Морской Старец уже давно и твердо знал, во что он верит. Он верил, что всемогущая сила создала мир, хранит его и судит нас; он верил, что душа переживет тело и что мы несем ответственность за свои поступки; в 1860 году он написал свое кредо:
«Я верю в Бога. Верю, что у человека есть душа. Верю, что мы несем ответственность за свои поступки. Вручаю себя зиждителю Вселенной. Поскольку ныне все религии ниже их долга перед человечеством и Богом, я желаю, чтобы никаких священнослужителей не было при моем погребении.
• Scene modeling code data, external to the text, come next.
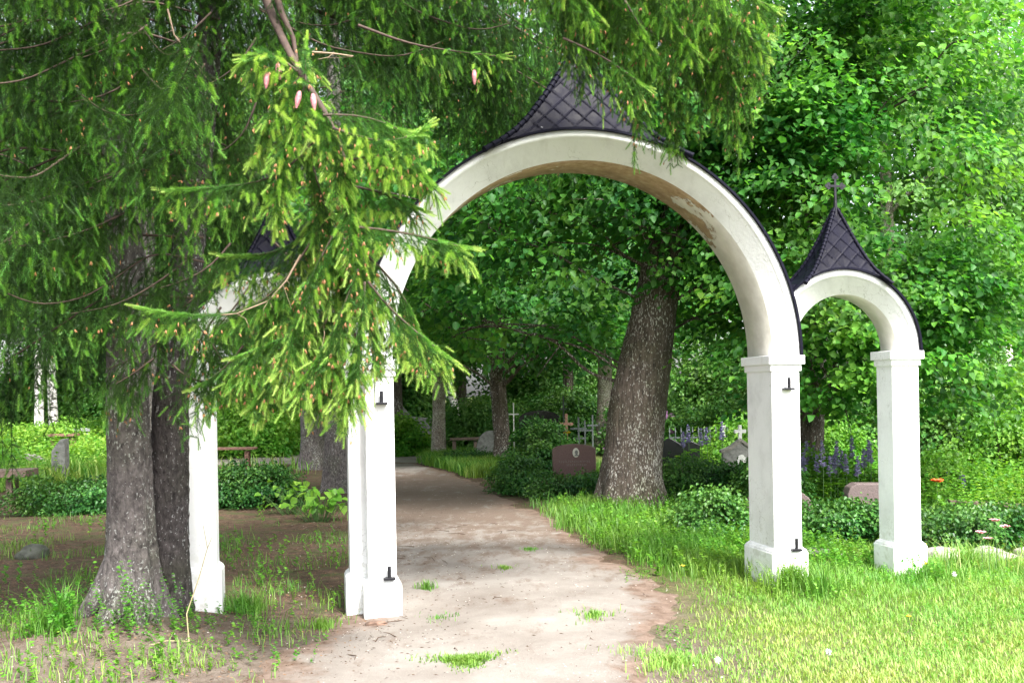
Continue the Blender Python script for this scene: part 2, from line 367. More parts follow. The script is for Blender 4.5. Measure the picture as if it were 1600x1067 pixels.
for (x0, x1, y0, y1, st, nm) in ((-5.2, 2.2, 2.0, 29.5, .045, 'path'), (-30, -5.2, 22, 31, .25, 'road')):
    gx = np.arange(x0, x1 + st / 2, st); gy = np.arange(y0, y1, st * 1.3); X, Y = np.meshgrid(gx, gy)
    d = in_path(X, Y) + .30 * fbm(np.stack([X * 2.1, Y * 2.1, X * 0 + 3], -1), 21, 5)
    Z = gz(X, Y) + .012 * fbm(np.stack([X * 5, Y * 5, X * 0], -1), 9, 3) + np.clip(d * .16, -.03, .014)
    I = np.arange(X.size).reshape(X.shape)
    F = np.stack([I[:-1, :-1], I[:-1, 1:], I[1:, 1:], I[1:, :-1]], -1).reshape(-1, 4)
    keep = (d.ravel()[F] > -.22).any(1); F = F[keep]
    used, inv = np.unique(F, return_inverse=True)
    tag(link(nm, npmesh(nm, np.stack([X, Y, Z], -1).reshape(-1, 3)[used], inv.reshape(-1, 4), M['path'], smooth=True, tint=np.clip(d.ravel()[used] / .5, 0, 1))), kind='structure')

# ------------------------------------------------------------ the gateway
GA = math.atan(.207); cg, sg = math.cos(GA), math.sin(GA)
def G(t, s, z): return (-.973 + cg * t - sg * s, 7.45 + sg * t + cg * s, z)
gate = empty('cemetery_gate', (0, 0, 0), 'white plastered gateway with one large and two small arches under black tin roofs', 'gate')
def gbox(mb, t0, t1, s0, s1, z0, z1, m=0, e=0):
    """box in gate coordinates, its top shrunk by e (chamfer)"""
    vs = [G(t, s, z0) for t, s in ((t0, s0), (t1, s0), (t1, s1), (t0, s1))] + [G(t, s, z1) for t, s in ((t0 + e, s0 + e), (t1 - e, s0 + e), (t1 - e, s1 - e), (t0 + e, s1 - e))]
    mb.add(vs, [(3, 2, 1, 0), (4, 5, 6, 7), (0, 1, 5, 4), (1, 2, 6, 5), (2, 3, 7, 6), (3, 0, 4, 7)], m)
def pillar(t0, t1, s0, s1, zs, zb, ph=.30, lean=0):
    a = MB(); gbox(a, t0, t1, s0, s1, zb + ph - .02, zs - .12); p = a.build('pillar', M['plaster'], gate, .008)
    # hand-plastered: slightly uneven surfaces
    b = MB(); gbox(b, t0 - .035, t1 + .035, s0 - .035, s1 + .035, zb - .25, zb + ph - .035); gbox(b, t0 - .035, t1 + .035, s0 - .035, s1 + .035, zb + ph - .035, zb + ph, 0, .034)
    b.build('plinth', M['plaster'], p, .012)
    c = MB(); gbox(c, t0 - .014, t1 + .014, s0 - .014, s1 + .014, zs - .125, zs - .07); gbox(c, t0 - .034, t1 + .034, s0 - .034, s1 + .034, zs - .072, zs)
    c.build('capital', M['plaster'], p, .006)
    return p
ZM, ZL, ZR = 1.865, 1.845, 1.90
CM, RM, rm = 1.603, 1.722, 1.495
CL, RL_, rl_ = -.71, .675, .49
CR, RR_, rr_ = 3.825, .668, .465
pillar(-.095, .112, 0, .46, ZM, -.03); pillar(3.085, 3.325, 0, .46, ZM, .05)
pillar(-1.385, -1.165, .17, .41, ZL, .10); pillar(4.245, 4.49, .17, .41, ZR, .03, .29)
pillar(-.215, -.085, .17, .41, ZL, 0.0); pillar(3.32, 3.385, .19, .39, ZR, .05)
def arch(c, ri, ro, s0, s1, zs, lin=.055, n=72):
    prof = [(ri, s0), (ro - lin, s0), (ro - lin, s0 - .010), (ro, s0 - .010), (ro, s1 + .010), (ro - lin, s1 + .010), (ro - lin, s1), (ri, s1)]
    V = []; k = len(prof)
    for i in range(n + 1):
        th = math.pi * i / n
        for r, s in prof: V.append(G(c - r * math.cos(th), s, zs + r * math.sin(th)))
    F = []; mi = []
    for i in range(n):
        for j in range(k):
            F.append((i * k + j, i * k + (j + 1) % k, (i + 1) * k + (j + 1) % k, (i + 1) * k + j)); mi.append(1 if j == k - 1 else 0)
    me = npmesh('arch', np.array(V), [np.array(F)], [M['plaster'], M['soffit']], mi)
    import bmesh
    b = bmesh.new(); b.from_mesh(me); bmesh.ops.recalc_face_normals(b, faces=b.faces[:]); b.to_mesh(me); b.free()
    o = link('arch', me, gate)
    # tin drip cap laid over the arch
    t = MB(); pr = [(ro + .001, s0 - .035), (ro + .018, s0 - .035), (ro + .018, s1 + .035), (ro + .001, s1 + .035)]; vs = []
    for i in range(n + 1):
        th = math.pi * i / n
        for r, s in pr: vs.append(G(c - r * math.cos(th), s, zs + r * math.sin(th)))
    t.add(vs, [(i * 4 + j, i * 4 + (j + 1) % 4, i * 4 + 4 + (j + 1) % 4, i * 4 + 4 + j) for i in range(n) for j in range(4)])
    t.build('edge_trim', M['tin'], o)
    return o
arch(CM, rm, RM, 0, .46, ZM); arch(CL, rl_, RL_, .17, .41, ZL); arch(CR, rr_, RR_, .17, .41, ZR)

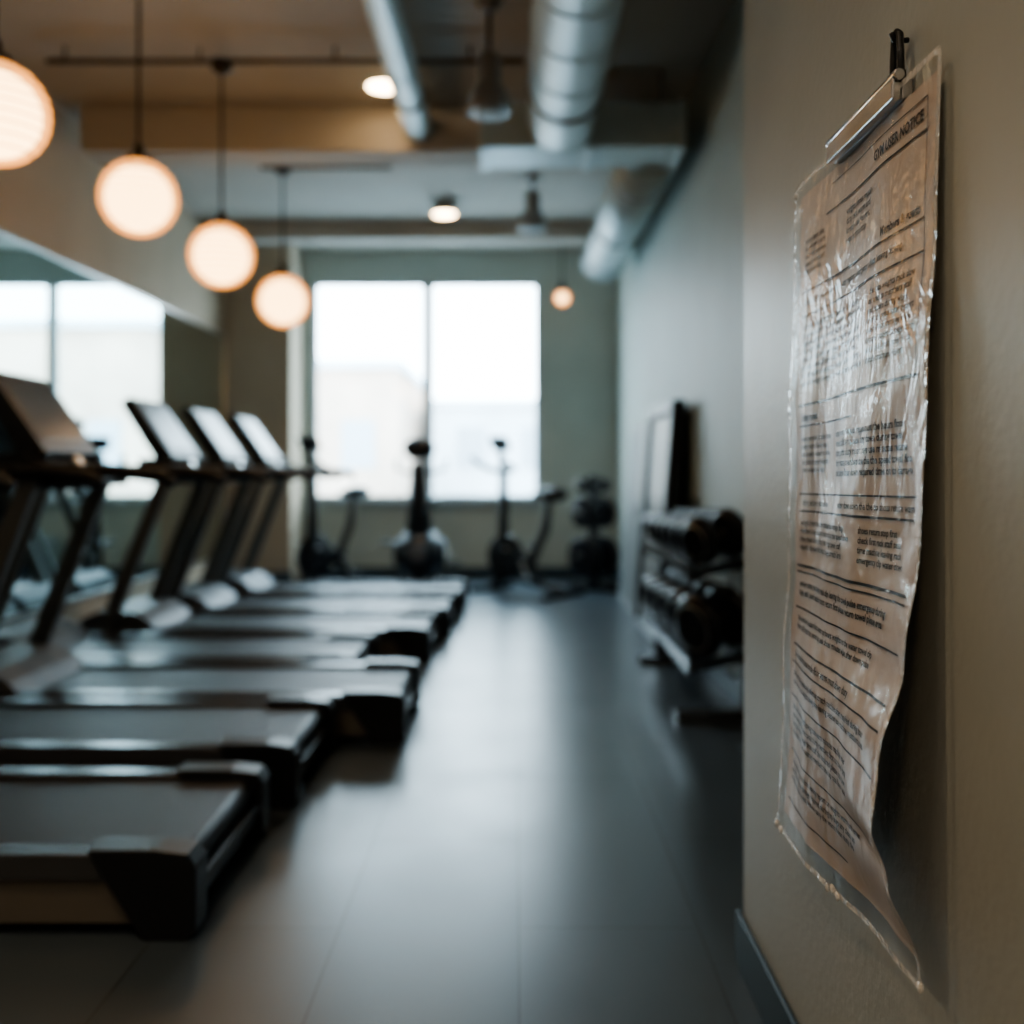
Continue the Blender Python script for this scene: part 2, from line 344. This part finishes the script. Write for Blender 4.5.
# ---------------------------------------------------------------- dumbbell rack
def rack():
    b=B(); L=1.62
    for y in (0.16,L-0.10):
        b.prism([(0.0,0.0),(0.34,0.0),(0.34,0.05),(0.0,0.04)],y-0.035,y+0.035,M_rail)
        b.prism([(0.30,0.04),(0.335,0.04),(0.35,0.98),(0.33,0.98)],y-0.025,y+0.025,M_black)
        for zz in (0.70,0.27):
            b.prism([(0.04,zz-0.02),(0.33,zz+0.05),(0.33,zz+0.0),(0.04,zz-0.05)],y-0.02,y+0.02,M_black)
    for zz in (0.70,0.27):
        for dx,dz in ((0.07,-0.004),(0.27,0.046)):
            b.box((dx-0.02,0.02,zz+dz-0.012),(dx+0.02,L-0.02,zz+dz+0.006),M_black)
        b.box((0.035,0.02,zz-0.03),(0.045,L-0.02,zz+0.035),M_rail)
    ang=math.radians(58)       # heads turned out towards the aisle
    for zz,ra,rb,pitch,n in ((0.70,0.112,0.088,0.265,6),(0.27,0.150,0.120,0.355,5)):
        y=0.13 if n==6 else 0.17
        for i in range(n):
            t=i/(n-1); r=ra+(rb-ra)*t
            ax=Vector((-math.sin(ang),-math.cos(ang),-0.20)).normalized()
            c=Vector((0.175,y,zz+0.035+r)); y+=pitch*(1-0.16*t)
            for s in (-1,1):
                pc=c+ax*(0.092*s)
                b.lathe(pc-ax*0.036,pc+ax*0.036,[(0,r*0.74),(0.10,r*0.88),(0.30,r*0.98),(0.45,r),(0.55,r),(0.70,r*0.98),(0.90,r*0.88),(1,r*0.74)],M_iron,32)
                e=pc+ax*(0.036*s)
                b.lathe(e,e+ax*(0.003*s),[(0,r*0.74),(1,r*0.70)],M_steel,28)
                b.lathe(e+ax*(0.003*s),e+ax*(0.006*s),[(0,r*0.66),(1,r*0.64)],M_iron,28)
            b.cyl(c-ax*0.08,c+ax*0.08,0.018,M_steel,seg=12)
    return b.done('dumbbell_rack',(0.735,4.42,0),bevel=0.003)
rack()
b=B(); X0,X1=0,0.09; fw=0.10
b.box((X0,0,0),(X1,fw,1.59),M_black); b.box((X0,1.12-fw,0),(X1,1.12,1.59),M_black); b.box((X0,fw,1.50),(X1,1.12-fw,1.59),M_black); b.box((X0,fw,0),(X1,1.12-fw,0.09),M_black)
b.box((0.03,fw-0.01,0.08),(0.07,1.13-fw,1.51),M_panelgrey)
b.box((0.0,fw,0.78),(0.05,1.12-fw,0.83),M_black)
o=b.done('framed_wall_board',(0.86,6.15,0.006),bevel=0.02,bseg=3); o.rotation_euler=(0,math.radians(4.0),0)
b=B()
b.box((0,0,0),(0.04,1.5,1.52),M_white); b.box((-0.005,0.04,0.05),(0.0,1.46,1.47),M_panelgrey)
b.box((-0.012,0.73,0.0),(0.0,0.77,1.52),M_steel)
o=b.done('leaning_display_board',(0.93,7.4,0.006),bevel=0.006); o.rotation_euler=(0,math.radians(4.0),0)

# ---------------------------------------------------------------- bikes
def bike():
    b=B()
    for x in (-0.45,0.42):
        b.tube([(x,-0.25,0.035),(x,0.25,0.035)],0.032,M_rubber); 
        for s in (-1,1): b.lathe((x,s*0.25,0.035),(x,s*0.28,0.035),[(0,0.036),(1,0.03)],M_rubber,14)
    b.tube([(-0.45,0,0.05),(-0.2,0,0.16),(0.42,0,0.05)],0.035,M_black)
    b.tube([(-0.36,0,0.09),(-0.30,0,0.55),(-0.30,0,1.12)],[0.055,0.055,0.045],M_black)
    b.tube([(-0.28,0,0.45),(0.02,0,0.30),(0.14,0,0.12)],0.035,M_black)
    b.tube([(0.02,0,0.28),(0.2,0,0.60),(0.25,0,0.88)],[0.05,0.045,0.035],M_black)
    b.lathe((-0.27,-0.03,0.33),(-0.27,0.03,0.33),[(0,0.18),(0.2,0.215),(0.8,0.215),(1,0.18)],M_iron,32)
    b.lathe((-0.27,-0.036,0.33),(-0.27,0.036,0.33),[(0,0.1),(1,0.1)],M_steel,24)
    b.prism([(-0.35,0.24),(-0.38,0.33),(-0.33,0.41),(0.0,0.39),(0.1,0.31),(0.05,0.24)],-0.075,-0.04,M_black)
    b.cyl((0.02,-0.13,0.30),(0.02,0.13,0.30),0.02,M_steel)
    b.tube([(0.02,-0.12,0.30),(0.10,-0.12,0.16)],0.014,M_steel); b.box((0.05,-0.22,0.14),(0.15,-0.12,0.165),M_black)
    b.tube([(0.02,0.12,0.30),(-0.06,0.12,0.44)],0.014,M_steel); b.box((-0.11,0.12,0.43),(-0.01,0.22,0.455),M_black)
    b.sph((0.30,0,0.93),0.14,M_rubber,(1,0.85,0.5)); b.sph((0.17,0,0.925),0.10,M_rubber,(1.2,0.38,0.4))
    b.tube([(-0.30,-0.03,1.12),(-0.34,-0.2,1.17),(-0.44,-0.22,1.22),(-0.52,-0.2,1.27)],0.024,M_rubber)
    b.tube([(-0.30,0.03,1.12),(-0.34,0.2,1.17),(-0.44,0.22,1.22),(-0.52,0.2,1.27)],0.024,M_rubber)
    b.tube([(-0.32,-0.2,1.16),(-0.30,0,1.13),(-0.32,0.2,1.16)],0.024,M_rubber)
    R=Matrix.Rotation(math.radians(-25),3,'Y')
    b.tube([(-0.3,0,1.12),(-0.34,0,1.36)],0.03,M_rubber)
    b.box((-0.36,-0.12,1.33),(-0.32,0.12,1.47),M_black,R)
    return b.done('exercise_bike',bevel=0.004)
bk=bike(); bk.location=(0.12,9.2,0); bk.rotation_euler=(0,0,math.radians(-40))
dup(bk,(-1.74,9.65,0),math.radians(55))
def trainer():
    b=B()
    b.tube([(-0.27,-0.35,0.03),(0.27,-0.35,0.03)],0.032,M_rubber); b.tube([(-0.27,0.45,0.03),(0.27,0.45,0.03)],0.032,M_rubber)
    b.tube([(0,-0.35,0.05),(0,0.45,0.05)],0.035,M_black)
    b.sph((0,-0.1,0.33),0.28,M_black,(0.85,1.25,1.0)); b.lathe((-0.25,-0.1,0.33),(0.25,-0.1,0.33),[(0,0.12),(0.1,0.15),(0.9,0.15),(1,0.12)],M_black,28)
    b.lathe((0,-0.46,0.36),(0,-0.44,0.36),[(0,0.07),(1,0.09)],M_silver,24)
    b.tube([(0,-0.2,0.5),(0,-0.28,0.8),(0,-0.26,1.22)],[0.14,0.11,0.07],M_black)
    b.tube([(0,0.15,0.4),(0,0.25,0.8)],[0.05,0.03],M_black); b.sph((0,0.28,0.84),0.17,M_rubber,(0.9,1.0,0.4))
    b.sph((0,-0.22,1.36),0.16,M_black,(1.0,0.4,0.72))
    for s in (-1,1):
        b.tube([(0,-0.25,1.15),(s*0.12,-0.22,1.12),(s*0.24,-0.12,1.16),(s*0.25,0.02,1.25)],0.018,M_rubber)
        b.tube([(s*0.2,-0.1,0.33),(s*0.29,-0.1,0.33)],0.015,M_steel); b.box((s*0.33-0.05,-0.15,0.22 if s>0 else 0.42),(s*0.33+0.05,-0.02,0.245 if s>0 else 0.445),M_black)
        b.tube([(s*0.29,-0.1,0.33),(s*0.29,-0.085,0.23 if s>0 else 0.43)],0.012,M_steel)
    return b.done('upright_bike',bevel=0.004)
t=trainer(); t.location=(-0.93,9.9,0)
def tree():
    b=B()
    b.prism([(-0.3,0),(-0.3,0.06),(0.3,0.06),(0.3,0)],-0.04,0.04,M_black); b.box((-0.04,-0.3,0),(0.04,0.3,0.06),M_black)
    b.box((-0.035,-0.035,0.05),(0.035,0.035,1.10),M_black)
    for z,r in ((0.32,0.19),(0.74,0.15),(1.0,0.07)):
        for s in (-1,1):
            b.cyl((0,0,z),(s*0.24,0,z+0.02),0.022,M_steel,seg=14)
            for k in range(2):
                x=s*(0.08+0.05*k); b.lathe((x,0,z),(x+s*0.042,0,z),[(0,r*0.9),(0.15,r),(0.85,r),(1,r*0.9)],M_iron,28)
    return b.done('weight_plate_tree',bevel=0.004)
t=tree(); t.location=(0.76,9.6,0); t.rotation_euler=(0,0,math.radians(40))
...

Оставляю свое сердце милым мне, любимым существам.
В. Г.»Тридцать первого августа 1881 года он написал твердой рукой завещание:
«Бог. Душа. Ответственность. Трех этих понятий достаточно для человека. Для меня их достаточно. В них и есть истинная религия. Я жил в ней. В ней и умираю. Истина, свет, справедливость, совесть — это Бог. Deus, Dies[235].
Оставляю сорок тысяч франков бедным. Хочу, чтобы меня отвезли на кладбище в катафалке для бедняков.
Моими душеприказчиками являются господа Жюль Греви, Леон Сэ, Леон Гамбетта. Они привлекут к делу тех, кого пожелают[236]. Передаю все свои рукописи и все написанное или нарисованное мною, что будет найдено, в Парижскую Национальную библиотеку, которая станет когда-нибудь Библиотекой Соединенных Штатов Европы.
После меня остается больная дочь и двое малолетних внучат. Да будет над ними всеми мое благословение.
За исключением средств, необходимых на содержание моей дочери — в сумме восьми тысяч франков ежегодно, — все принадлежащее мне оставляю двум моим внукам. Указываю настоящим, что должна быть выделена пожизненная годовая рента в сумме двенадцати тысяч франков, которую я назначаю их матери Алисе, и ежегодная пожизненная рента, которую я назначаю мужественной женщине, спасшей во время государственного переворота мою жизнь с опасностью для своей жизни, а затем спасшей сундук с моими рукописями.